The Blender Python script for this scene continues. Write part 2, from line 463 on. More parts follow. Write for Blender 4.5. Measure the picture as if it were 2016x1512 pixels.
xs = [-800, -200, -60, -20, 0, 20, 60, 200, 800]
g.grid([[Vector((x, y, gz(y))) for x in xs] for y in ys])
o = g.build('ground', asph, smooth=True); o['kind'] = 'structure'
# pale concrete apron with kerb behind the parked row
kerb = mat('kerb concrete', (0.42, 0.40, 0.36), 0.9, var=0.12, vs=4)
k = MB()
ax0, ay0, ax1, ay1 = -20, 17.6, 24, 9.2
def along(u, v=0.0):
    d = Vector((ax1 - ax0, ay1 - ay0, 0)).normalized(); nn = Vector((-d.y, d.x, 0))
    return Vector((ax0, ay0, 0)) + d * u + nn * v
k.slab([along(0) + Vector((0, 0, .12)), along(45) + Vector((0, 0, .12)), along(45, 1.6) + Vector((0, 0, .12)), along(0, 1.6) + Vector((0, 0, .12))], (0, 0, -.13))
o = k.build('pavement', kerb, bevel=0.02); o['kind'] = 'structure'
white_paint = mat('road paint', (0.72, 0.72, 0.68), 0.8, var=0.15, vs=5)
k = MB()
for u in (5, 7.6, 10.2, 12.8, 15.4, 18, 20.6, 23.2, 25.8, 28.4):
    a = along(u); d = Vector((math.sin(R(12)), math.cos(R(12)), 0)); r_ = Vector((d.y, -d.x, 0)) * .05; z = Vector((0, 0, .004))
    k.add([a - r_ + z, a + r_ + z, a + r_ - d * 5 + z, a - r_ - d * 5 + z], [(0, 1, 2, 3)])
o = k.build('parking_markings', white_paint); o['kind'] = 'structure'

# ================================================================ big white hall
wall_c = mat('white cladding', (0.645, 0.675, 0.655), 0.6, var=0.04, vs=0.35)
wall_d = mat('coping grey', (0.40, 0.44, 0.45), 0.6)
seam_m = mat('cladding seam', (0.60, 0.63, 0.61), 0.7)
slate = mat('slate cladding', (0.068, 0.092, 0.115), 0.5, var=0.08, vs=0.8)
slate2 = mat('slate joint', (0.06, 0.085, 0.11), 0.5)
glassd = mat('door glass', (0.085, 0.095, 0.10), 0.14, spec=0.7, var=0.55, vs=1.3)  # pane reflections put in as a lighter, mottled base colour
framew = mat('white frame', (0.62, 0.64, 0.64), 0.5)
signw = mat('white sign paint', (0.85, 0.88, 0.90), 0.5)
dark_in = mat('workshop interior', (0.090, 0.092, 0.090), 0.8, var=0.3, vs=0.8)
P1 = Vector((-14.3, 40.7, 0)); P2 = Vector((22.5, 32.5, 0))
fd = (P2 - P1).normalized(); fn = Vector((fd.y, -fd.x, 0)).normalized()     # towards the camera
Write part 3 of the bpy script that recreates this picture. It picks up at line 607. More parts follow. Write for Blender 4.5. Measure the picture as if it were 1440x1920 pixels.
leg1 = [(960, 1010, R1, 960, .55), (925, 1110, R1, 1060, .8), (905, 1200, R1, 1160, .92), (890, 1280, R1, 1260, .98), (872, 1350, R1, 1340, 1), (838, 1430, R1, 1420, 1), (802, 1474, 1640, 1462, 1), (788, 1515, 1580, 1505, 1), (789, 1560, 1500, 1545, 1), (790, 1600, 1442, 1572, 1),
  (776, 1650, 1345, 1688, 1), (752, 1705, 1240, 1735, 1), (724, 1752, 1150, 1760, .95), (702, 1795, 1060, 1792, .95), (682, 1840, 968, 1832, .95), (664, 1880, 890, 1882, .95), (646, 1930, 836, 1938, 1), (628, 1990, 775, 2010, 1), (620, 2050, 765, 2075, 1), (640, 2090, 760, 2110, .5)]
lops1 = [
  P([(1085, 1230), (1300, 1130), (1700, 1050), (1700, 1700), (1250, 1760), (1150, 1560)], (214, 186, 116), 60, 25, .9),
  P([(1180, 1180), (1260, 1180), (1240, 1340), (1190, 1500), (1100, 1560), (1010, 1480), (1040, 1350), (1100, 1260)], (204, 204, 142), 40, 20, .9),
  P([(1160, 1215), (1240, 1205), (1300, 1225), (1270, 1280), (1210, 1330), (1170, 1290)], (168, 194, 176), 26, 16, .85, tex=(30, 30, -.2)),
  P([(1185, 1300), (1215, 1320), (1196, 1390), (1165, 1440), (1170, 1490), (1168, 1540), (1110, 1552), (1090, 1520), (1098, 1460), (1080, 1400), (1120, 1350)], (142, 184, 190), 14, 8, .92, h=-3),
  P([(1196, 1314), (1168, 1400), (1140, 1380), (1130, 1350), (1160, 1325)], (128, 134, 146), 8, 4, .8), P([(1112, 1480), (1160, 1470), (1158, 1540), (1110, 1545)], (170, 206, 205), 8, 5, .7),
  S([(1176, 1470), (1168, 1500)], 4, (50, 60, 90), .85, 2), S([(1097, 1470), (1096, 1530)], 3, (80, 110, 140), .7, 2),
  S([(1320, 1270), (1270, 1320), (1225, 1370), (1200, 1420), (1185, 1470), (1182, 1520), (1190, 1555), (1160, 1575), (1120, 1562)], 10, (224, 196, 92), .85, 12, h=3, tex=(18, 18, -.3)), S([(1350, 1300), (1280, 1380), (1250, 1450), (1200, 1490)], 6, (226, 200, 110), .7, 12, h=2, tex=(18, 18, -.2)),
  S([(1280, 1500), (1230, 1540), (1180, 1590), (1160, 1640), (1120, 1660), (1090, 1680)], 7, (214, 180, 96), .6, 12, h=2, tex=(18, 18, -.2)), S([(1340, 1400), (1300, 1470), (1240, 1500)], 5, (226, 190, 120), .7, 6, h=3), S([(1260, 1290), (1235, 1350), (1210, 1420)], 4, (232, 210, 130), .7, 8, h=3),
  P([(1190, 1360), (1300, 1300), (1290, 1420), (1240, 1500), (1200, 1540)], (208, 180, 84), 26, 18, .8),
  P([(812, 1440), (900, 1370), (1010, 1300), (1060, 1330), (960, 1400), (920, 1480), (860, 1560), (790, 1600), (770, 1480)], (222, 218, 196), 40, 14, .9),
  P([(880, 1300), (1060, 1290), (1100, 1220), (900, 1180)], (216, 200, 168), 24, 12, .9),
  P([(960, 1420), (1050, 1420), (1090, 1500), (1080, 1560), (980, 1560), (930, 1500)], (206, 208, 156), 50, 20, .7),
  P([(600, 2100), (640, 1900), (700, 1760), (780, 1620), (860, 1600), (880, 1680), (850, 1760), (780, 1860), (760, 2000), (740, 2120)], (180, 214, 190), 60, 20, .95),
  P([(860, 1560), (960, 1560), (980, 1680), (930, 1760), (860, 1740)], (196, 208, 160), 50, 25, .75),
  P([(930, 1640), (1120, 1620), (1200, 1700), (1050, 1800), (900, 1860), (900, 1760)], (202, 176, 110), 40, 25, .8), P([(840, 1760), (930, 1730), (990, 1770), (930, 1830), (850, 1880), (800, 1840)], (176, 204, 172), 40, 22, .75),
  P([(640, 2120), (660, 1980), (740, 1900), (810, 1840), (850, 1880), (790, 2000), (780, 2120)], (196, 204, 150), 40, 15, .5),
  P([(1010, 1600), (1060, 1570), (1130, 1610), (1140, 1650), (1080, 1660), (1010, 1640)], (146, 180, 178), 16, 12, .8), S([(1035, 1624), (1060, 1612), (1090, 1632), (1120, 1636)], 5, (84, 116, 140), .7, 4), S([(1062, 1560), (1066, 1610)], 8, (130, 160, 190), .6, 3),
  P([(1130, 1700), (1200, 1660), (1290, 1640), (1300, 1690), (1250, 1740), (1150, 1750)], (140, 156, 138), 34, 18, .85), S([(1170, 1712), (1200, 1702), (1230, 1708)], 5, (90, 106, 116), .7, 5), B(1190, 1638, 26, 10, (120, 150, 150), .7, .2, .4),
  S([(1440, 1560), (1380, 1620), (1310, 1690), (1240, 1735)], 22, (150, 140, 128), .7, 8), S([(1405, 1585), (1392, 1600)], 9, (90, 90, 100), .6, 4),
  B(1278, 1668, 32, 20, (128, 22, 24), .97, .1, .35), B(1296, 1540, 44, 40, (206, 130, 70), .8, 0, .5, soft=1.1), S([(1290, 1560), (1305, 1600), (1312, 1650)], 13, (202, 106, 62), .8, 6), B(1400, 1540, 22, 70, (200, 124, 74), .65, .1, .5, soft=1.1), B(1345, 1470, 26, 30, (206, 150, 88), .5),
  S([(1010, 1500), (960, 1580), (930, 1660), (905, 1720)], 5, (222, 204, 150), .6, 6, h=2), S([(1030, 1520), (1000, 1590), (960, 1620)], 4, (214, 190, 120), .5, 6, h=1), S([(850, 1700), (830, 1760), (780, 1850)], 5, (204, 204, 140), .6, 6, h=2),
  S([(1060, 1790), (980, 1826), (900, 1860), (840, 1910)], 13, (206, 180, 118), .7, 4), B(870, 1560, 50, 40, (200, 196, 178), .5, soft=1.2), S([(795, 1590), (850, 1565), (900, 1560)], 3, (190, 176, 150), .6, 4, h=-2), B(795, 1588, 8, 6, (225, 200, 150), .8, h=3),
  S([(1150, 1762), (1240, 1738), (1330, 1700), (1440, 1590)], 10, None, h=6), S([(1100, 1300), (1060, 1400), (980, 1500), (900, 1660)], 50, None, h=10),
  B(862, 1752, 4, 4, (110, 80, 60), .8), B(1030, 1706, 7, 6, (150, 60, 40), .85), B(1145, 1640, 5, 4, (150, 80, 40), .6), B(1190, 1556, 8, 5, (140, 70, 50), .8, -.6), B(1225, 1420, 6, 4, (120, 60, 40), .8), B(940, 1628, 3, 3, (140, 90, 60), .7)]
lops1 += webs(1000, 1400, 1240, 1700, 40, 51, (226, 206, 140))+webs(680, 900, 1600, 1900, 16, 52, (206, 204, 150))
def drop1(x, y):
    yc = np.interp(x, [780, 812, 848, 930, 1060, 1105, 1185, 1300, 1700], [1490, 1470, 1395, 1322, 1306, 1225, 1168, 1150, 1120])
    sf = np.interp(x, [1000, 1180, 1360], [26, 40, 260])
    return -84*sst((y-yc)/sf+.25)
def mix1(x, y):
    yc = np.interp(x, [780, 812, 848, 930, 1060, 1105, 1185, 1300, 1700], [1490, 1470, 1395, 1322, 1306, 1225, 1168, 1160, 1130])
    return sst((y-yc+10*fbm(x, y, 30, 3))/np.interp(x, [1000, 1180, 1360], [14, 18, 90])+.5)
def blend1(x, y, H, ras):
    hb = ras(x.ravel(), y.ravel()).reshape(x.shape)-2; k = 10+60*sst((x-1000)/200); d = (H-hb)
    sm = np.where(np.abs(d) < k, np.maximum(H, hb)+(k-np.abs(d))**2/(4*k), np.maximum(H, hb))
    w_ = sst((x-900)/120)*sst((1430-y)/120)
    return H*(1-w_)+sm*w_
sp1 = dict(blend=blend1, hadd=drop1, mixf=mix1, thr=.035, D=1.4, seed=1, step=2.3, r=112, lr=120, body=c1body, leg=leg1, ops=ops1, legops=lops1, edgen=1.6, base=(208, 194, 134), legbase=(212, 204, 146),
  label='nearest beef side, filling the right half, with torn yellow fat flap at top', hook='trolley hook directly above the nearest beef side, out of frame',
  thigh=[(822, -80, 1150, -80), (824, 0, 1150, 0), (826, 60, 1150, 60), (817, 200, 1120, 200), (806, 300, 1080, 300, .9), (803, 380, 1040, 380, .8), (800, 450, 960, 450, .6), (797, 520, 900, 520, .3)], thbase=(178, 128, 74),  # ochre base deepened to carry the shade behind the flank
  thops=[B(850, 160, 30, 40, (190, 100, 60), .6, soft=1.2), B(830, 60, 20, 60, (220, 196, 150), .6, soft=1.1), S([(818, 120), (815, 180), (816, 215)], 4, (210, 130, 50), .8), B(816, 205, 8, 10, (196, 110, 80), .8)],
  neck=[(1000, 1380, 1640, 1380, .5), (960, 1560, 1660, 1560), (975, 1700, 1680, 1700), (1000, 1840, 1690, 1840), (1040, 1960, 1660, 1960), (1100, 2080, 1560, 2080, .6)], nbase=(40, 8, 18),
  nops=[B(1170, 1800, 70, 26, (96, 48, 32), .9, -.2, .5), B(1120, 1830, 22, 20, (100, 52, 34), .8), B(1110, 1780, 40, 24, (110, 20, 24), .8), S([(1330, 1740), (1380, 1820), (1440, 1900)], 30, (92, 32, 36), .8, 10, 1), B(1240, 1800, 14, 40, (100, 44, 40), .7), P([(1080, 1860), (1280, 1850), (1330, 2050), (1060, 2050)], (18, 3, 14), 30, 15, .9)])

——

Within the listing above, extract exactly the lines from the line with "dark_in = mat('workshop" to the line with "fd = (P2 - P1).normalized();", the two named lines included, and no others.

# [Exercise answer]
dark_in = mat('workshop interior', (0.090, 0.092, 0.090), 0.8, var=0.3, vs=0.8)
P1 = Vector((-14.3, 40.7, 0)); P2 = Vector((22.5, 32.5, 0))
fd = (P2 - P1).normalized(); fn = Vector((fd.y, -fd.x, 0)).normalized()     # towards the camera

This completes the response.